Editor's note: Just plucked this 2000 film from the archives and am publishing it here for the first time. I remember liking it quite a bit. And just look at what's become of Cate Blanchett in the meantime....
“The Gift”
Directed by Sam Raimi, written by Billy Bob Thornton and Tom Epperson, 112 minutes, rated R.(Originally published in 2000)
Sam Raimi’s “The Gift,” an old-school, Southern Gothic thriller charged with strong performances, gorgeous cinematography and an involving story that grips from the get-go, is pure pulp entertainment, a movie that’s immanently watchable in spite of its handful of missteps.

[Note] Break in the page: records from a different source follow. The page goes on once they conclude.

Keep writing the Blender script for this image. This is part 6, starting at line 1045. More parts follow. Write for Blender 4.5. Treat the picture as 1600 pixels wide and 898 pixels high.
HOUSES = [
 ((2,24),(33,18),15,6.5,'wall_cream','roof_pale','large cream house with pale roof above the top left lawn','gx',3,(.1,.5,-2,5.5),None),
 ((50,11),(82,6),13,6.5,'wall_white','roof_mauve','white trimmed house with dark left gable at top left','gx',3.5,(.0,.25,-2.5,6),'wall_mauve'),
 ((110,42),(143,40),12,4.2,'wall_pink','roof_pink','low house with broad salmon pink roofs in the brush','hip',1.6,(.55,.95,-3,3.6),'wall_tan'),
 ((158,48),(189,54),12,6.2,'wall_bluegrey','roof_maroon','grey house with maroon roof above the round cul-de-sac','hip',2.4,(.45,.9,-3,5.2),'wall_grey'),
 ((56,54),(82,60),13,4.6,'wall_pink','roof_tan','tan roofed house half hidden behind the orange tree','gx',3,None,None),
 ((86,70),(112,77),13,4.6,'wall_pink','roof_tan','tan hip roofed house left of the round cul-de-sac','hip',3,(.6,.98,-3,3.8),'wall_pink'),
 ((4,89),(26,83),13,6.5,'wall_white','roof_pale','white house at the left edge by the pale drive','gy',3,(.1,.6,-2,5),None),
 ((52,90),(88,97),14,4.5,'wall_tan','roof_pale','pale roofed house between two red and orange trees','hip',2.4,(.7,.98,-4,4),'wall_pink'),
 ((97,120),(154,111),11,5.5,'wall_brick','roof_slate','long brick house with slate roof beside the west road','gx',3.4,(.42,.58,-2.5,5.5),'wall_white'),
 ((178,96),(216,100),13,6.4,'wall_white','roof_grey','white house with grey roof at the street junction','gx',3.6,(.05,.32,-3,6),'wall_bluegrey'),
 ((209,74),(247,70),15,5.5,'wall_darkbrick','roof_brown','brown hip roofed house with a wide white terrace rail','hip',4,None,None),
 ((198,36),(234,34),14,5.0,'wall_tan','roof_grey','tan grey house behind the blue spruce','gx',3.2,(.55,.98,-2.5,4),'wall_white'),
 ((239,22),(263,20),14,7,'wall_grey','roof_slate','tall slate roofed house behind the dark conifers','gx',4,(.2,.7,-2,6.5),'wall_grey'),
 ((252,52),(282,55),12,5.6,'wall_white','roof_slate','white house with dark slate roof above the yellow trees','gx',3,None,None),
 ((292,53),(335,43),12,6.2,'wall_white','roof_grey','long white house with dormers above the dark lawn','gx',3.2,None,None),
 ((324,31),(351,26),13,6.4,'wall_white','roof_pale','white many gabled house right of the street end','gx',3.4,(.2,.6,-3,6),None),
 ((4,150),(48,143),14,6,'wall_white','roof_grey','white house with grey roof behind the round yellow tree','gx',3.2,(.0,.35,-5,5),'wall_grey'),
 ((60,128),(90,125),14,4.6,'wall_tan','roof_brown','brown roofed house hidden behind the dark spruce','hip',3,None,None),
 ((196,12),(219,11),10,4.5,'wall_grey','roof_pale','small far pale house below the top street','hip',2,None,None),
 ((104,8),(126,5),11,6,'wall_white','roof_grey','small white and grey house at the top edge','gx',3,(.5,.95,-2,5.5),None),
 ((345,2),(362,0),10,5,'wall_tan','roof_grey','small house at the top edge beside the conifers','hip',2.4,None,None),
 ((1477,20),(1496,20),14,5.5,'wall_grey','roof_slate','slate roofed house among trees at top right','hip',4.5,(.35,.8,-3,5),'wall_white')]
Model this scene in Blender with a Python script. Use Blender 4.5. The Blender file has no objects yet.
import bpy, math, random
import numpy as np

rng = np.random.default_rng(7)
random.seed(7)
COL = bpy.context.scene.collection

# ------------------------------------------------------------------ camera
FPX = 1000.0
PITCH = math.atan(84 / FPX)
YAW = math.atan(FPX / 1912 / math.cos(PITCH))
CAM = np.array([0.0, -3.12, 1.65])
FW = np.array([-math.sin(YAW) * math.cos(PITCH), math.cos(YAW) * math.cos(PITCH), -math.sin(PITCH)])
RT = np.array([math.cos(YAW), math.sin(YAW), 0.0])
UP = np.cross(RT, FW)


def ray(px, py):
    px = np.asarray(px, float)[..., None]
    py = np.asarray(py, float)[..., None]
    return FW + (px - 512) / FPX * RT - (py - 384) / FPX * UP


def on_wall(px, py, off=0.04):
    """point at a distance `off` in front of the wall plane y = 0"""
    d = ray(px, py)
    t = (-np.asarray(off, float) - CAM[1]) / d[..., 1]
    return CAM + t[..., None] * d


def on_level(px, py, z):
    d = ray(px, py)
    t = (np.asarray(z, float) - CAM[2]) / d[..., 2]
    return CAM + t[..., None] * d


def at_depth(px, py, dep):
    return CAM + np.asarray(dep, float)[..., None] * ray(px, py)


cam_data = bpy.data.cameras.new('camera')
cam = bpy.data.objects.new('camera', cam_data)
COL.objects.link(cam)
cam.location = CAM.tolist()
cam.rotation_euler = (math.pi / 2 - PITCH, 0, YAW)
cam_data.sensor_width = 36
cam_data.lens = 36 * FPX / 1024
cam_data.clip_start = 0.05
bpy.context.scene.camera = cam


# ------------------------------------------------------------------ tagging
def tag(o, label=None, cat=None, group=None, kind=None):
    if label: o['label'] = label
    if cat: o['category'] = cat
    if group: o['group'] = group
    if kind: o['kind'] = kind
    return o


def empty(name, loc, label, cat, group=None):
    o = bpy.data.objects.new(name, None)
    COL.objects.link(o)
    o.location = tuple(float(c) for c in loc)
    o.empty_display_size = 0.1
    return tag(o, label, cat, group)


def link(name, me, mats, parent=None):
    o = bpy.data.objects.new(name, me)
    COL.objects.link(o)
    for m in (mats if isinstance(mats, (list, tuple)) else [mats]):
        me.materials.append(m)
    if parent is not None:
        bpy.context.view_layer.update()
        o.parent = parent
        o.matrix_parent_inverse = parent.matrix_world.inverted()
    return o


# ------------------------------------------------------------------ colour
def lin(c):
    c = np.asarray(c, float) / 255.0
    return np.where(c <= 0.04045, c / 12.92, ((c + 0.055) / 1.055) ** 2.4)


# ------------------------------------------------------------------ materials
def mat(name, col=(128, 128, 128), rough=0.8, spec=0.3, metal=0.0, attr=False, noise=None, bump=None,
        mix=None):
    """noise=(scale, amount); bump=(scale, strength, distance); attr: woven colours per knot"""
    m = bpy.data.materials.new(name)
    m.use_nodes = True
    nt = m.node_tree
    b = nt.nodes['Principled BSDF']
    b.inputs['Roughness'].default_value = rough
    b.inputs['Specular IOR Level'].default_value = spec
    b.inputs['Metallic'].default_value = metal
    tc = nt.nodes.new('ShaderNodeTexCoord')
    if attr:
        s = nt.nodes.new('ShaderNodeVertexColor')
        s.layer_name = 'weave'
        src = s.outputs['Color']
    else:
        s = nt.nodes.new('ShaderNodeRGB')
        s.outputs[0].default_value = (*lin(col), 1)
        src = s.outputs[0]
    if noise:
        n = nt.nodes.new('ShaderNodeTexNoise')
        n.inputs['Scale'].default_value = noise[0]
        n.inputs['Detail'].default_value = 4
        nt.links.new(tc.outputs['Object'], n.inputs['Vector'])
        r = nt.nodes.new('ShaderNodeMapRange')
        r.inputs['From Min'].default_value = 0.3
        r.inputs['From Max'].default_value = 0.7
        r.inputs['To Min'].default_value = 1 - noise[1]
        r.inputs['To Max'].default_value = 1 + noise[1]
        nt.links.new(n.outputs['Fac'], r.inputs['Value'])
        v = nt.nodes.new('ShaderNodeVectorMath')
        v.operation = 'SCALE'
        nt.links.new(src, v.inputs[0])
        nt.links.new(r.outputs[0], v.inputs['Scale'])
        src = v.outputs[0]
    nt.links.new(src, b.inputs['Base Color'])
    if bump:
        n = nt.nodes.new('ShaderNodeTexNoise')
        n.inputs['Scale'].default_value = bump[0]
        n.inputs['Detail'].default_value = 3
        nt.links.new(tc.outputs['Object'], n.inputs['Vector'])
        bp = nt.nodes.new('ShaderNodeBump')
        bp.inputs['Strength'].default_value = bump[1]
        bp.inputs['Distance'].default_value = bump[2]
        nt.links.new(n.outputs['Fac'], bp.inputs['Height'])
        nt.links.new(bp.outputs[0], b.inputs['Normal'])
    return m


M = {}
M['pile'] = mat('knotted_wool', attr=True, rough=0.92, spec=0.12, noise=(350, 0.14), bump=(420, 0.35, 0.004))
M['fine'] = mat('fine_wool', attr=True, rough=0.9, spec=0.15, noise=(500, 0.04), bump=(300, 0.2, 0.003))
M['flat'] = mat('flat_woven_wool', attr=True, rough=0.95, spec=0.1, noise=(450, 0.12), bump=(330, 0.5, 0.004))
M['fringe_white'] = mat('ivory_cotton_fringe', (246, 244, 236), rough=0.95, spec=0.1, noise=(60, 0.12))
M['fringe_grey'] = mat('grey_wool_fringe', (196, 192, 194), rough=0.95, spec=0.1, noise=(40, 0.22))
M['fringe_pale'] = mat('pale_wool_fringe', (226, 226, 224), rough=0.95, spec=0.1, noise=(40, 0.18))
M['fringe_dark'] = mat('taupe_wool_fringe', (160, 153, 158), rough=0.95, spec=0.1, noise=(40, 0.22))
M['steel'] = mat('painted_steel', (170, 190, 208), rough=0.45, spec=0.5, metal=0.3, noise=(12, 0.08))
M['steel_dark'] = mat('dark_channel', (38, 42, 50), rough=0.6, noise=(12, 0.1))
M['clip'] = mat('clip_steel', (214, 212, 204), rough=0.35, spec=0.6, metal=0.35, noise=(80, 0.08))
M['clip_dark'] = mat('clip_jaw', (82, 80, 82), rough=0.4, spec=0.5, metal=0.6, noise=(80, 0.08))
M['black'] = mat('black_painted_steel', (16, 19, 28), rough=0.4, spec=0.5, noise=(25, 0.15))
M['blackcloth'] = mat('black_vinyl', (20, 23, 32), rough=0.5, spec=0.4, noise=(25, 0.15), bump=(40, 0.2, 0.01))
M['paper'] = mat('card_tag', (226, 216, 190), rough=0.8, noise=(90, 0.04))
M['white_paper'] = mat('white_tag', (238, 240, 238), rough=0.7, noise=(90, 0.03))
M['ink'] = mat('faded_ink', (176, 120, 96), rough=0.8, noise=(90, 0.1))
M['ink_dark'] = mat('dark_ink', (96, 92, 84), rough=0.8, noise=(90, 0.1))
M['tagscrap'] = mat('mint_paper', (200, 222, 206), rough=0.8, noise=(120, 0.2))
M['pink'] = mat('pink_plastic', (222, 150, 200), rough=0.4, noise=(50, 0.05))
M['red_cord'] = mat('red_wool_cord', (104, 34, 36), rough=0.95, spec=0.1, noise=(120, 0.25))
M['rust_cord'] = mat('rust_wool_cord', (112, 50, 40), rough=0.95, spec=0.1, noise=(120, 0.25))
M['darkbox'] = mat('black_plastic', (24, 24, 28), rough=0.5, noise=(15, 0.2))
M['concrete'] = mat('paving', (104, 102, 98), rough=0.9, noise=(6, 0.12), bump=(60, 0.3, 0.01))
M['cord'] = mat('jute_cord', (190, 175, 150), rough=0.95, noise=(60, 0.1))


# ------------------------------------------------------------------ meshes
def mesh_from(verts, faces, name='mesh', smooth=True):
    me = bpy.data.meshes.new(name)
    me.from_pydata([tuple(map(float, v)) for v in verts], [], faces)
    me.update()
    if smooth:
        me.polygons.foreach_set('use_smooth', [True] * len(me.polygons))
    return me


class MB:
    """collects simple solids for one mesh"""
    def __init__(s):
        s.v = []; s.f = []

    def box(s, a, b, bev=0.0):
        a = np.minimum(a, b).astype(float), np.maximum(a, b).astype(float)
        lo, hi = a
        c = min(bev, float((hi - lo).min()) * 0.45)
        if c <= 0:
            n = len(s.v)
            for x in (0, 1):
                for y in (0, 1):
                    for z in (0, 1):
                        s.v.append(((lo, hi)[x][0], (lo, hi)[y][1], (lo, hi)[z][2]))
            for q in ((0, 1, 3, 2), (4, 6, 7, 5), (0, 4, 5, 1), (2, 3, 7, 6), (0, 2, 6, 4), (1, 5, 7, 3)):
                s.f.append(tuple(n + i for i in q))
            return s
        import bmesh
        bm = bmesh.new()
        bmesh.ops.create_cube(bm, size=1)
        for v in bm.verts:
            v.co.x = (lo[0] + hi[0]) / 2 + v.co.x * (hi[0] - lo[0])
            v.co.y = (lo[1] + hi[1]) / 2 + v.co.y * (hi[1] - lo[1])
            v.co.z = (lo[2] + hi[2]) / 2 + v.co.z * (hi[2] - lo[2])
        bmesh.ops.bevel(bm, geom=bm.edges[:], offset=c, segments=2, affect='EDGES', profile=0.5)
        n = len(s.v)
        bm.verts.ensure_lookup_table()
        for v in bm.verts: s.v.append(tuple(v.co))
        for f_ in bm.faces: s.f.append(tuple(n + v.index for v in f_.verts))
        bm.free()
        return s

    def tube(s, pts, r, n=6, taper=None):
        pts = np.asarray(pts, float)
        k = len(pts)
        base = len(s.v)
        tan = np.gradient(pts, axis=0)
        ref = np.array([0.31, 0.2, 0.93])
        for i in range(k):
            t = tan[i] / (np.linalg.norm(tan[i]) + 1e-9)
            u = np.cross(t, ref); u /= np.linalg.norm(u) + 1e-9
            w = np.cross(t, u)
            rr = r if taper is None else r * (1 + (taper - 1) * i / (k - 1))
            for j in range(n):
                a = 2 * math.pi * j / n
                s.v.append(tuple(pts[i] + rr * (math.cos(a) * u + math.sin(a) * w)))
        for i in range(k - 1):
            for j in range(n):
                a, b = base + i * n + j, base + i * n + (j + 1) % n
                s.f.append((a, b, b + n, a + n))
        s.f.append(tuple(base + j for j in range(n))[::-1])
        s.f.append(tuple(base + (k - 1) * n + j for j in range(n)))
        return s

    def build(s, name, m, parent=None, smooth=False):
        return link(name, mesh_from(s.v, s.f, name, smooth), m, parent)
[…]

As predictable as it is, the film, from a script by Billy Bob Thornton and Tom Epperson, nevertheless manages to weave a mesmerizing narrative, one that satisfies in large part because of its superb cast.

Such is the case in “The Gift.” As Annie Wilson, a young backwater widow who inherited her grandmother’s psychic gift, Blanchett’s quiet intensity grounds a movie that could easily have given itself over to Southern-fried camp. Indeed, she doesn’t play Annie as cinema’s answer to Madame Cleo, the ribald Jamaican Tarot card reader currently dispensing her foot-stomping brand of advice on television. Instead, Blanchett infuses Annie with sensitivity and humility, a mother of three boys who’s fully aware that her gift has the power to change lives.

Toss into this potent stew a passive aggressive school principal (Greg Kinnear) who’s engaged to the town tramp (Katie Holmes), a woman who eventually winds up naked and chained at the bottom of the town swamp, and the film starts to crank up the heat in a whodunit that plays fair until its final moments, when--inexplicably--Raimi breaks the film’s haunting momentum with divine intervention.